• _DIRECTIONS FOR THIS TASK_: Search the entries below. Return every line that has "Write" in it.

Records with scene code:
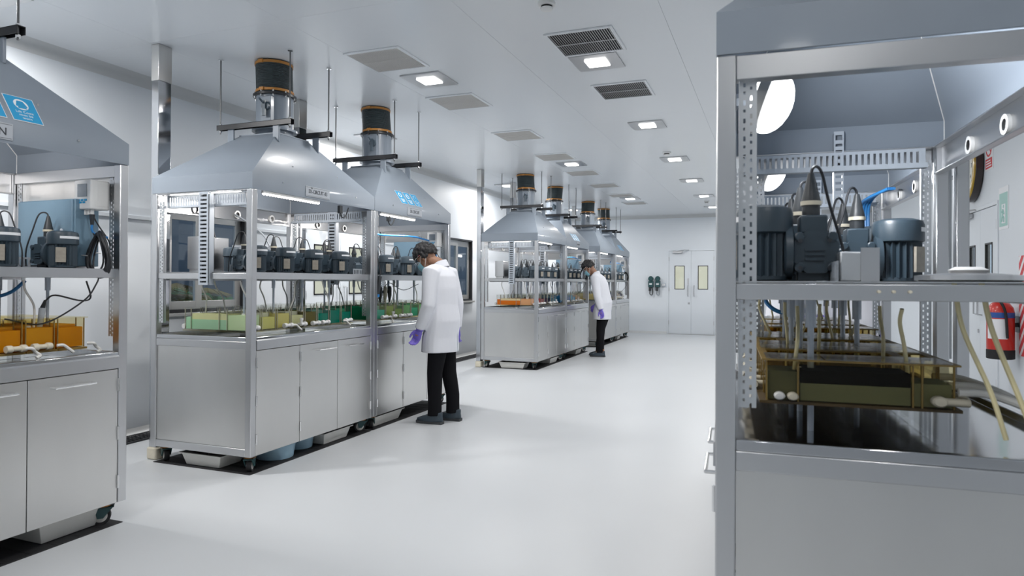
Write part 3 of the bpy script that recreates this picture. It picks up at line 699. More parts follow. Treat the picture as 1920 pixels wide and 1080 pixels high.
# ------------------------------------------------------------------ gear motors
def make_motor(dark):
    t = thing('gear_motor', '', 'motor'); mm = 'motord' if dark else 'motor'; prof = []; n = 22; rings = []
    for z in (.012, .125):
        rings.append([((.064 if k % 2 else .055)*cos(pi*k/n), (.064 if k % 2 else .055)*sin(pi*k/n), z) for k in range(2*n)])
    b = MB().loft(rings); b.lathe([(.05, 0), (.06, .004), (.06, .014)], n=22); obj('finned_body', b, mm, t)
    obj('fan_cover', MB().lathe([(.062, .118), (.071, .123), (.071, .172), (.066, .184), (.045, .191), (.012, .193)], n=28), mm, t)
    st = MB(); st.loft([[(.0716*cos(R(a)), .0716*sin(R(a)), z) for a in range(-135, -44, 10)] for z in (.15, .163)], caps=False, closed=False)
    obj('sticker', st, 'signw', t)
    obj('rating_plate', MB().box(-.022, -.004, .03, .022, .004, .105).xf(Matrix.Rotation(R(-42), 4, 'Z') @ Matrix.Translation((0, -.064, 0))), 'rust', t)
    obj('adaptor_disc', MB().lathe([(.058, .046), (.07, .05), (.07, .066), (.06, .07)], (0, 0, .074), 28, axis='y'), mm, t)
    g = MB()
    oc = [(.052*cos(R(22.5+45*k))/cos(R(22.5)), .052*sin(R(22.5+45*k))/cos(R(22.5))) for k in range(8)]
    g.loft([[(x, .118+a, .072+b) for a, b in oc] for x in (-.05, -.046, .046, .05)])
    for x in (-.05, .05):
        s = 1 if x > 0 else -1
        for a, b in ((-.037, -.037), (.037, -.037), (.037, .037), (-.037, .037)):
            g.lathe([(.012, -.012*0), (.012, s*.012), (.009, s*.014)], (x-s*.006, .118+a, .072+b), 10, axis='x')
        for q in (-.012, 0, .012): g.box(x, .115-.022, .066+q-.003, x+s*.006, .115+.022, .066+q+.003)
    g.box(-.03, .08, .002, .03, .15, .022)
    obj('gearbox', g, mm, t)
    obj('bolt_sockets', MB().lathe([(.0055, .0), (.0055, .0006)], (.0585, .082, .033), 8, axis='x').lathe([(.0055, 0), (.0055, .0006)], (.0585, .148, .033), 8, axis='x').lathe([(.0055, 0), (.0055, .0006)], (.0585, .082, .099), 8, axis='x').lathe([(.0055, 0), (.0055, .0006)], (.0585, .148, .099), 8, axis='x'), 'ink', t)
    obj('terminal_box', MB().box(-.034, .083, .118, .034, .147, .164), mm, t, .005)
    c = obj('connector', MB().lathe([(.021, .156), (.021, .19), (.0235, .192), (.0235, .2), (.02, .215), (.011, .255), (.007, .272)], (0, .112, 0), 16), 'plug', t)
    obj('union_ring', MB().lathe([(.0245, .1905), (.0245, .201)], (0, .112, 0), 16), 'cream' if dark else 'motord', c)
    obj('cable', MB().tube(bez([(0, .112, .268), (-.003, .116, .284), (-.016, .128, .29), (-.032, .142, .272), (-.046, .16, .2), (-.058, .19, .1), (-.05, .205, .02), (-.045, .21, .004)], 6), .0038, 7), 'cable', t)
    obj('drive_shaft', MB().cyl((0, .112, .004), (0, .112, -.115), .013, n=10).cyl((0, .112, -.11), (0, .112, -.4), .0075, n=10), 'rodb', t)
    return t
MPROTO = {}
def motor(dark, parent_m, x, y, rz, label, dz=0., sc=1.):
    if dark not in MPROTO: o = MPROTO[dark] = make_motor(dark)
    else: o = copy_tree(MPROTO[dark])
    mw = parent_m @ Matrix.Translation((x, y, 1.3757+dz)) @ Matrix.Rotation(rz, 4, 'Z')
    o.location = mw.translation; o.rotation_euler = mw.to_euler(); o.scale = (sc, sc, sc)
    tag(o, label, 'motor', 'grey gear motors on the shelves'); return o

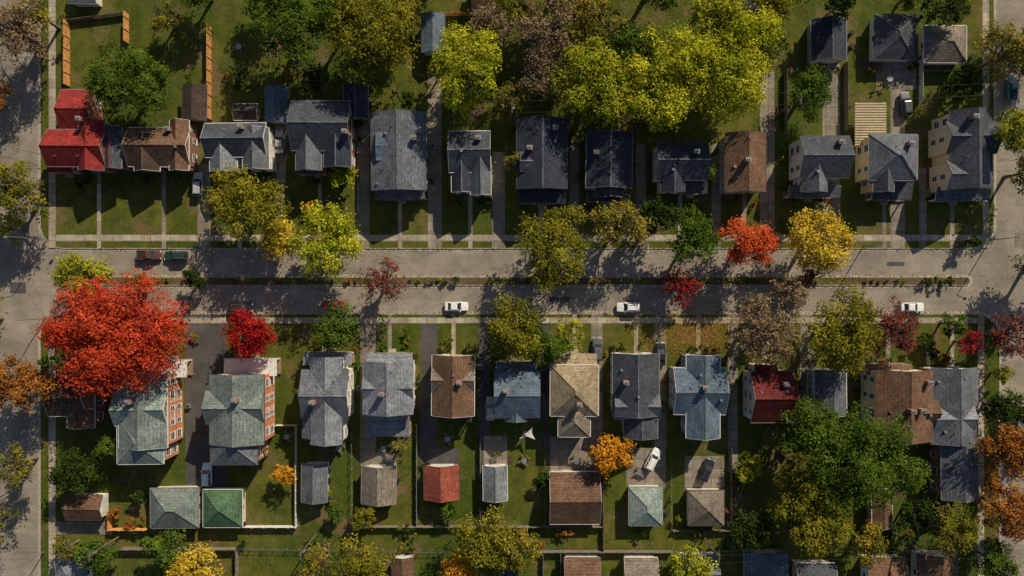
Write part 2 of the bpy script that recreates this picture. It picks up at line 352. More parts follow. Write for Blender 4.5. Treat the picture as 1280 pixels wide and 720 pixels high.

• _EXERCISE SOLUTION_:
Write part 3 of the bpy script that recreates this picture. It picks up at line 699. More parts follow. Treat the picture as 1920 pixels wide and 1080 pixels high.
Write part 2 of the bpy script that recreates this picture. It picks up at line 352. More parts follow. Write for Blender 4.5. Treat the picture as 1280 pixels wide and 720 pixels high.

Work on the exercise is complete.